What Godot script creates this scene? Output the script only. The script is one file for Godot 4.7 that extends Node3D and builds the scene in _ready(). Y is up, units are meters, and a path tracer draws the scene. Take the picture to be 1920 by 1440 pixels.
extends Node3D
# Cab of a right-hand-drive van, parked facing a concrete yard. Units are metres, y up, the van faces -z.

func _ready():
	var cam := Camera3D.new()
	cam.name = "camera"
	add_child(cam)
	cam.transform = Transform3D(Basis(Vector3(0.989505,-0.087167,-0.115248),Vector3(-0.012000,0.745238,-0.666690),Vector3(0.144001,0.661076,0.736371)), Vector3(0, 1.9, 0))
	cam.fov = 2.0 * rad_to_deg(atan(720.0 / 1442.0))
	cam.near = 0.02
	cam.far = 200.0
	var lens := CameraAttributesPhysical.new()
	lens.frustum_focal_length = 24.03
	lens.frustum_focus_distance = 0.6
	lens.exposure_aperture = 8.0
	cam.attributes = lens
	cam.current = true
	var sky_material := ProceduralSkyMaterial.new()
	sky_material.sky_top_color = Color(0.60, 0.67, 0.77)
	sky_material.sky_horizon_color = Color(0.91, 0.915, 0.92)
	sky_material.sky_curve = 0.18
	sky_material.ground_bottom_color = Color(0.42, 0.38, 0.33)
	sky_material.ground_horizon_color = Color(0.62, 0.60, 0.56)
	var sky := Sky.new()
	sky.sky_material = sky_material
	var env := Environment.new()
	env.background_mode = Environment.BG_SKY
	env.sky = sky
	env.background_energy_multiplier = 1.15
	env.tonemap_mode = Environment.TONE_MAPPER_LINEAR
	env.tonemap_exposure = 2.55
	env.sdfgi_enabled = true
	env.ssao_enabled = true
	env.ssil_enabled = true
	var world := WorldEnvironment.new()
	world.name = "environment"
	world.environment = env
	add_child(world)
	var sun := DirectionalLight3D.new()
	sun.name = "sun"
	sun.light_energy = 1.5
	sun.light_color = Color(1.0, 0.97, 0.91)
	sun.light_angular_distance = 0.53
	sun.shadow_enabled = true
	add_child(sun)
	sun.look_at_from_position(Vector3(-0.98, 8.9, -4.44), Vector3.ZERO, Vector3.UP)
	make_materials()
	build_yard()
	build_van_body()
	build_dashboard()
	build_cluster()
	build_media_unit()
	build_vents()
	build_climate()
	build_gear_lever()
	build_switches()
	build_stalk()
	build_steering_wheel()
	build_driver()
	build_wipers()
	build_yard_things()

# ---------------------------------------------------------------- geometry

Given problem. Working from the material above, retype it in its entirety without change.

Answer below.
What Godot script creates this scene? Output the script only. The script is one file for Godot 4.7 that extends Node3D and builds the scene in _ready(). Y is up, units are meters, and a path tracer draws the scene. Take the picture to be 1920 by 1440 pixels.
extends Node3D
# Cab of a right-hand-drive van, parked facing a concrete yard. Units are metres, y up, the van faces -z.

func _ready():
	var cam := Camera3D.new()
	cam.name = "camera"
	add_child(cam)
	cam.transform = Transform3D(Basis(Vector3(0.989505,-0.087167,-0.115248),Vector3(-0.012000,0.745238,-0.666690),Vector3(0.144001,0.661076,0.736371)), Vector3(0, 1.9, 0))
	cam.fov = 2.0 * rad_to_deg(atan(720.0 / 1442.0))
	cam.near = 0.02
	cam.far = 200.0
	var lens := CameraAttributesPhysical.new()
	lens.frustum_focal_length = 24.03
	lens.frustum_focus_distance = 0.6
	lens.exposure_aperture = 8.0
	cam.attributes = lens
	cam.current = true
	var sky_material := ProceduralSkyMaterial.new()
	sky_material.sky_top_color = Color(0.60, 0.67, 0.77)
	sky_material.sky_horizon_color = Color(0.91, 0.915, 0.92)
	sky_material.sky_curve = 0.18
	sky_material.ground_bottom_color = Color(0.42, 0.38, 0.33)
	sky_material.ground_horizon_color = Color(0.62, 0.60, 0.56)
	var sky := Sky.new()
	sky.sky_material = sky_material
	var env := Environment.new()
	env.background_mode = Environment.BG_SKY
	env.sky = sky
	env.background_energy_multiplier = 1.15
	env.tonemap_mode = Environment.TONE_MAPPER_LINEAR
	env.tonemap_exposure = 2.55
	env.sdfgi_enabled = true
	env.ssao_enabled = true
	env.ssil_enabled = true
	var world := WorldEnvironment.new()
	world.name = "environment"
	world.environment = env
	add_child(world)
	var sun := DirectionalLight3D.new()
	sun.name = "sun"
	sun.light_energy = 1.5
	sun.light_color = Color(1.0, 0.97, 0.91)
	sun.light_angular_distance = 0.53
	sun.shadow_enabled = true
	add_child(sun)
	sun.look_at_from_position(Vector3(-0.98, 8.9, -4.44), Vector3.ZERO, Vector3.UP)
	make_materials()
	build_yard()
	build_van_body()
	build_dashboard()
	build_cluster()
	build_media_unit()
	build_vents()
	build_climate()
	build_gear_lever()
	build_switches()
	build_stalk()
	build_steering_wheel()
	build_driver()
	build_wipers()
	build_yard_things()

# ---------------------------------------------------------------- geometry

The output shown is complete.